-- Start COLLECTED MATERIAL --
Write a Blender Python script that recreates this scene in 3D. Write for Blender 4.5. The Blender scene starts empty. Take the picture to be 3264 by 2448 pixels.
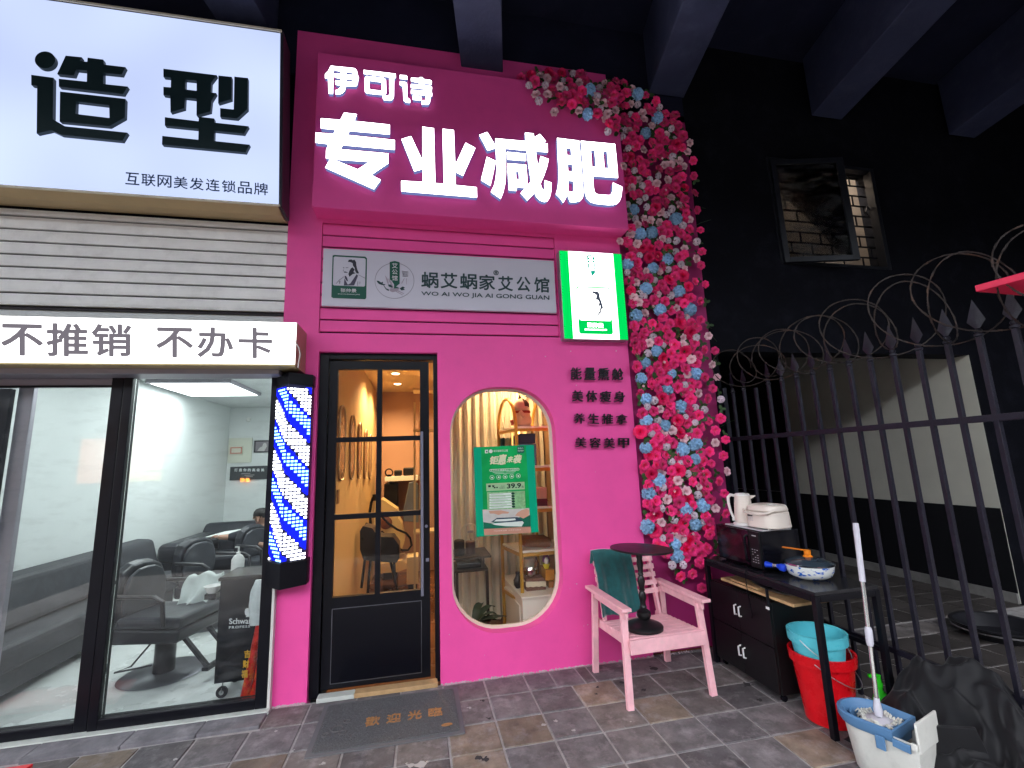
import bpy, math, random
from mathutils import Vector, Matrix
from mathutils.geometry import tessellate_polygon
PI = math.pi
rnd = random.Random(7)
S = bpy.context.scene
C = S.collection

# ------------------------------------------------------------------ camera
CAM = Vector((0.0, 0.0, 1.6))
YAW, PITCH, ROLL, FPX = 0.2060098, 0.1684293, -0.0376638, 1443.393
def _basis():
    cy, sy, cp, sp = math.cos(YAW), math.sin(YAW), math.cos(PITCH), math.sin(PITCH)
    f = Vector((sy*cp, cy*cp, sp)); rt = Vector((cy, -sy, 0)); up = rt.cross(f)
    cr, sr = math.cos(ROLL), math.sin(ROLL)
    return cr*rt + sr*up, -sr*rt + cr*up, f
RT, UP, FW = _basis()
cam = bpy.data.cameras.new('camera'); cam_ob = bpy.data.objects.new('camera', cam); C.objects.link(cam_ob)
cam.sensor_width = 36; cam.lens = FPX/3264*36; cam.clip_start = 0.02; cam.clip_end = 500
cam_ob.matrix_world = Matrix(((RT.x, UP.x, -FW.x, CAM.x), (RT.y, UP.y, -FW.y, CAM.y), (RT.z, UP.z, -FW.z, CAM.z), (0, 0, 0, 1)))
S.camera = cam_ob

# ------------------------------------------------------------------ sky, sun, exposure
w = bpy.data.worlds.new('World'); S.world = w; w.use_nodes = True
nt = w.node_tree; nt.nodes.clear()
sky = nt.nodes.new('ShaderNodeTexSky'); sky.sky_type = 'NISHITA'; sky.sun_disc = False
SUN_EL, SUN_AZ = math.radians(58), math.radians(200)      # sun behind the photographer, veiled
sky.sun_elevation = SUN_EL; sky.sun_rotation = SUN_AZ; sky.air_density = 1.2; sky.dust_density = 1.6; sky.ozone_density = 1.5
bg = nt.nodes.new('ShaderNodeBackground'); bg.inputs['Strength'].default_value = 0.15
wo = nt.nodes.new('ShaderNodeOutputWorld')
hs = nt.nodes.new('ShaderNodeHueSaturation'); hs.inputs['Saturation'].default_value = .35      # veiled, nearly neutral sky
nt.links.new(sky.outputs[0], hs.inputs['Color']); nt.links.new(hs.outputs[0], bg.inputs[0]); nt.links.new(bg.outputs[0], wo.inputs[0])
sl = bpy.data.lights.new('sun', 'SUN'); sl.energy = 0.5; sl.angle = math.radians(18); sl.color = (1, .95, .88)
so = bpy.data.objects.new('sun', sl); C.objects.link(so)
sd = Vector((math.sin(SUN_AZ)*math.cos(SUN_EL), math.cos(SUN_AZ)*math.cos(SUN_EL), math.sin(SUN_EL)))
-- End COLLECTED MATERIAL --
▶ [EXERCISE BRIEF]: Replicate the material above verbatim; images stay out of the copy.

▶ [REPLY]:
Write a Blender Python script that recreates this scene in 3D. Write for Blender 4.5. The Blender scene starts empty. Take the picture to be 3264 by 2448 pixels.
import bpy, math, random
from mathutils import Vector, Matrix
from mathutils.geometry import tessellate_polygon
PI = math.pi
rnd = random.Random(7)
S = bpy.context.scene
C = S.collection

# ------------------------------------------------------------------ camera
CAM = Vector((0.0, 0.0, 1.6))
YAW, PITCH, ROLL, FPX = 0.2060098, 0.1684293, -0.0376638, 1443.393
def _basis():
    cy, sy, cp, sp = math.cos(YAW), math.sin(YAW), math.cos(PITCH), math.sin(PITCH)
    f = Vector((sy*cp, cy*cp, sp)); rt = Vector((cy, -sy, 0)); up = rt.cross(f)
    cr, sr = math.cos(ROLL), math.sin(ROLL)
    return cr*rt + sr*up, -sr*rt + cr*up, f
RT, UP, FW = _basis()
cam = bpy.data.cameras.new('camera'); cam_ob = bpy.data.objects.new('camera', cam); C.objects.link(cam_ob)
cam.sensor_width = 36; cam.lens = FPX/3264*36; cam.clip_start = 0.02; cam.clip_end = 500
cam_ob.matrix_world = Matrix(((RT.x, UP.x, -FW.x, CAM.x), (RT.y, UP.y, -FW.y, CAM.y), (RT.z, UP.z, -FW.z, CAM.z), (0, 0, 0, 1)))
S.camera = cam_ob

# ------------------------------------------------------------------ sky, sun, exposure
w = bpy.data.worlds.new('World'); S.world = w; w.use_nodes = True
nt = w.node_tree; nt.nodes.clear()
sky = nt.nodes.new('ShaderNodeTexSky'); sky.sky_type = 'NISHITA'; sky.sun_disc = False
SUN_EL, SUN_AZ = math.radians(58), math.radians(200)      # sun behind the photographer, veiled
sky.sun_elevation = SUN_EL; sky.sun_rotation = SUN_AZ; sky.air_density = 1.2; sky.dust_density = 1.6; sky.ozone_density = 1.5
bg = nt.nodes.new('ShaderNodeBackground'); bg.inputs['Strength'].default_value = 0.15
wo = nt.nodes.new('ShaderNodeOutputWorld')
hs = nt.nodes.new('ShaderNodeHueSaturation'); hs.inputs['Saturation'].default_value = .35      # veiled, nearly neutral sky
nt.links.new(sky.outputs[0], hs.inputs['Color']); nt.links.new(hs.outputs[0], bg.inputs[0]); nt.links.new(bg.outputs[0], wo.inputs[0])
sl = bpy.data.lights.new('sun', 'SUN'); sl.energy = 0.5; sl.angle = math.radians(18); sl.color = (1, .95, .88)
so = bpy.data.objects.new('sun', sl); C.objects.link(so)
sd = Vector((math.sin(SUN_AZ)*math.cos(SUN_EL), math.cos(SUN_AZ)*math.cos(SUN_EL), math.sin(SUN_EL)))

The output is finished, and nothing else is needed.